At this point, Fairley, Dareus, Green and Bowers were still in play. Moving on to the next level reasoning!

A.J. Green is as blue-chip a prospect as you'll find on draft day. There is very little doubt that Fairley, Dareus and Bowers would all be solid picks for a Bills team that desperately needs better talent on its rather awful defense. It would be fantastic if the Bills were able to take a quality player for that side of the ball, especially if it helped fulfill one of their goals. But knowing what we know about Nix, there's excellent reason to think that he'll grade Green much higher than Fairley, Dareus and Bowers.

For one, Nix is averse to players that haven't proven it for more than one season - he's said that himself. Fairley has been a revelation for Auburn this season, turning in 55 tackles, 11 sacks and even an interception. But he was merely a role player in 2009, with just one sack. He holds up better than Bowers, who was the nation's best pass rusher by a considerable margin in 2010, but a rather monumental disappointment over his first two seasons, when he registered just four sacks.

Add in the fact that Fairley and Bowers aren't snug fits for the defensive system that George Edwards would one day like to run, and we bit the bullet and passed on those guys. That left Dareus and Green.

Dareus is an excellent prospect - he's scheme versatile, he's been on the scene for a little while now, and he's got elite NFL measurables. He should be a quality defensive lineman for a long time. But as a prospect, he pales rather magnificently in comparison to Green, who has been a star since he first stepped onto a college gridiron. No matter the quality of quarterback play he's gotten - it's ranged from Matthew Stafford to some obscure freshman - Green has produced. He's never had fewer than 53 receptions, 808 yards and six touchdowns in a season. He possesses elite hands and leaping ability, and is the type of smooth, fluid athlete that will eventually become a prototypical route-runner. He's got it all.

Nix and Chan Gailey see past need and understand the value of numbers. They did that with Spiller a year ago - and even though that decision hasn't worked out, Nix and Gailey don't strike me as individuals that will be put off by that slip-up; they still seem 100% sold that Spiller will realize his immense potential at some point in the near future.

So yes, the Bills have some quality depth at receiver. Stevie Johnson had a nice little break-out campaign, Lee Evans still commands a respectable level of attention, and Roscoe Parrish has promise in Gailey's scheme.

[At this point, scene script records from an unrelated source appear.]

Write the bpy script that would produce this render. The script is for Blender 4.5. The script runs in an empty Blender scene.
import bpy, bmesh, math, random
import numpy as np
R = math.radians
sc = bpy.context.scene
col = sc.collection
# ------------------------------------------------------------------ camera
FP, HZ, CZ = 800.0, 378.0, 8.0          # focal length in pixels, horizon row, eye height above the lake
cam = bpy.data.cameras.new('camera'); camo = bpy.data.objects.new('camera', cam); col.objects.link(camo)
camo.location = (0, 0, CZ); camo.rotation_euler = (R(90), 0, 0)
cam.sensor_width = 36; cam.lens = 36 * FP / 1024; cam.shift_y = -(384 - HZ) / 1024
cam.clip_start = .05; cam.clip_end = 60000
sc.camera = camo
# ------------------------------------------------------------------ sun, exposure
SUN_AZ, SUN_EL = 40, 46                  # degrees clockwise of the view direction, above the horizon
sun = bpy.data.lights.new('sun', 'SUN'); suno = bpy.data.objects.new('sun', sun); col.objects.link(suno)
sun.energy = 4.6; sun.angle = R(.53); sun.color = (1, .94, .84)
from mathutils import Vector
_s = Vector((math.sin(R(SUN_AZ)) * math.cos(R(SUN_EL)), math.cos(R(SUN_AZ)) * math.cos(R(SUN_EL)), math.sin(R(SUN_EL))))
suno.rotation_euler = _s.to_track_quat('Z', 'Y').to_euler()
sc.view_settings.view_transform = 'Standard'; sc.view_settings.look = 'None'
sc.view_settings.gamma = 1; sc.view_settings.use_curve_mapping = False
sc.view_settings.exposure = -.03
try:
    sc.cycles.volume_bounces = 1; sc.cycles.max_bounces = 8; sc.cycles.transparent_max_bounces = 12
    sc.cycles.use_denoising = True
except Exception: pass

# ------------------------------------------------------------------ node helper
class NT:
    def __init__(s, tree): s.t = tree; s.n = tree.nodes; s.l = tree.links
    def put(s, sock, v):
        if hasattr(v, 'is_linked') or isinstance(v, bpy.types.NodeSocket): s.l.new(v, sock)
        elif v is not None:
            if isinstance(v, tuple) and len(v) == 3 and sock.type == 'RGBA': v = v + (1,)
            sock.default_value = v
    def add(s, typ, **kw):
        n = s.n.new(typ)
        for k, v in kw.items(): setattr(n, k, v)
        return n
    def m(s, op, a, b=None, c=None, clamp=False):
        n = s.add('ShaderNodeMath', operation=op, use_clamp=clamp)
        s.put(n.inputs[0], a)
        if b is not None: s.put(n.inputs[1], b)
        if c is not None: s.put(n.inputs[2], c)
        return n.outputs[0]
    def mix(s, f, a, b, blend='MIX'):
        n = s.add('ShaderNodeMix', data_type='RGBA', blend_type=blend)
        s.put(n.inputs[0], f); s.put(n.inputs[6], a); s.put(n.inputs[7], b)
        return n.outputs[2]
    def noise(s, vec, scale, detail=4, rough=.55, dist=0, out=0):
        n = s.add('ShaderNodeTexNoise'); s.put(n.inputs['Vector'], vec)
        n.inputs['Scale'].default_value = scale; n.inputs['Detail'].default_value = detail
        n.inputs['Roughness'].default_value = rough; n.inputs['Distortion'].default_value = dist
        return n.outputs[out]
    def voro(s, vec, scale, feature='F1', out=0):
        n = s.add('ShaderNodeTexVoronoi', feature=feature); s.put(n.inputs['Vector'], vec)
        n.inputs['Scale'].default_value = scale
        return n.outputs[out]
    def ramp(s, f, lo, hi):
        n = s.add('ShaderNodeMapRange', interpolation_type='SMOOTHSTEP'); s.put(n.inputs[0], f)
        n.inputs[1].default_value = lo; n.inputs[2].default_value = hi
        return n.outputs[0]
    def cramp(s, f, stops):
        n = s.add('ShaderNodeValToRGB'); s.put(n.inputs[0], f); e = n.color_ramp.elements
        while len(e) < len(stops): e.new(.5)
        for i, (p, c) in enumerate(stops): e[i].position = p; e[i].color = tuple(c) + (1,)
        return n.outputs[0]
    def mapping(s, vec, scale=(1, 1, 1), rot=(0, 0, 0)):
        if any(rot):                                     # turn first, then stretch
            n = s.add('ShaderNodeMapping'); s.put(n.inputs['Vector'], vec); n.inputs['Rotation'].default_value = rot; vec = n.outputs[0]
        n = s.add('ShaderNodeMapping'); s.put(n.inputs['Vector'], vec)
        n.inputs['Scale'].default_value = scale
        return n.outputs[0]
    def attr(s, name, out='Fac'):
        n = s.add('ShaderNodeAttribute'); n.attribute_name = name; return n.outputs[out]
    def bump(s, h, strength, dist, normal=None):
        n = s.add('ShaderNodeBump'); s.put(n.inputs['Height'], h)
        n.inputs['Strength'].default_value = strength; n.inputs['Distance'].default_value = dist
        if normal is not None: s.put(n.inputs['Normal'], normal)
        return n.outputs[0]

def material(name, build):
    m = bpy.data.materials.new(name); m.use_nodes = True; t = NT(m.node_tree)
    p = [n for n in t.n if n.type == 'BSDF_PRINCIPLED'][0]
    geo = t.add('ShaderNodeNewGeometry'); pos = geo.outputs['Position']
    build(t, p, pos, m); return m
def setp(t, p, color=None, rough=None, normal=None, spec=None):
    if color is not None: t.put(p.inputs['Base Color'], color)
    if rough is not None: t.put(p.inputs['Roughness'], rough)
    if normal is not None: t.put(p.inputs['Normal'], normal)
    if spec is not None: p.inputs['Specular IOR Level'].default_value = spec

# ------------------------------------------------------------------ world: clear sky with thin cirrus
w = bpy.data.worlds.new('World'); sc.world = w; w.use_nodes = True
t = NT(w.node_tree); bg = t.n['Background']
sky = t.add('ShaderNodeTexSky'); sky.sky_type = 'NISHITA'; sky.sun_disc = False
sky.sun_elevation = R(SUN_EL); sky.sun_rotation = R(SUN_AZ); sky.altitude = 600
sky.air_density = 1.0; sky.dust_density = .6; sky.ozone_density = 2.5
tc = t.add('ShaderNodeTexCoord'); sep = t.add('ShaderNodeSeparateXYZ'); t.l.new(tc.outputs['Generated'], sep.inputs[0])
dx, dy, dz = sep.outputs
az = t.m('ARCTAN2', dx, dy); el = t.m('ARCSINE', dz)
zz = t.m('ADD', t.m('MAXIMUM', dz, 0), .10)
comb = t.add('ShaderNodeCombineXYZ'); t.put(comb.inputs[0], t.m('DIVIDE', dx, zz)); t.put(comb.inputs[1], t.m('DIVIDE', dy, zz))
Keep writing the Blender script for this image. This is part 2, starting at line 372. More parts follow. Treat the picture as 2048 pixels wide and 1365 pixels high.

They'll get Marcus Easley back this spring, a project receiver with high upside and who flashed serious potential last summer.

Here's my biggest point: if Gailey and Ryan Fitzpatrick can milk 57 receptions, 705 yards and 4 touchdowns out of fringe rookie talents like David Nelson, Donald Jones and Naaman Roosevelt, Green has the talent to take those numbers and - to put it lightly - flesh them out a bit. Whether you're more concerned with perceived need areas or not, I challenge you to look me in the eye and tell me that a receiving corps featuring Lee Evans, Stevie Johnson and A.J. Green wouldn't make a huge difference in the way Gailey attacks defenses next year.

That's why we took Green. He's the best player available in the mock, he helps the team achieve one of its goals, and it boosts the talent level of the team overall. If you don't agree with or like the selection - well, that's what mock drafts are for. Discussion. If you're in that camp, we'd love to hear your counter-points.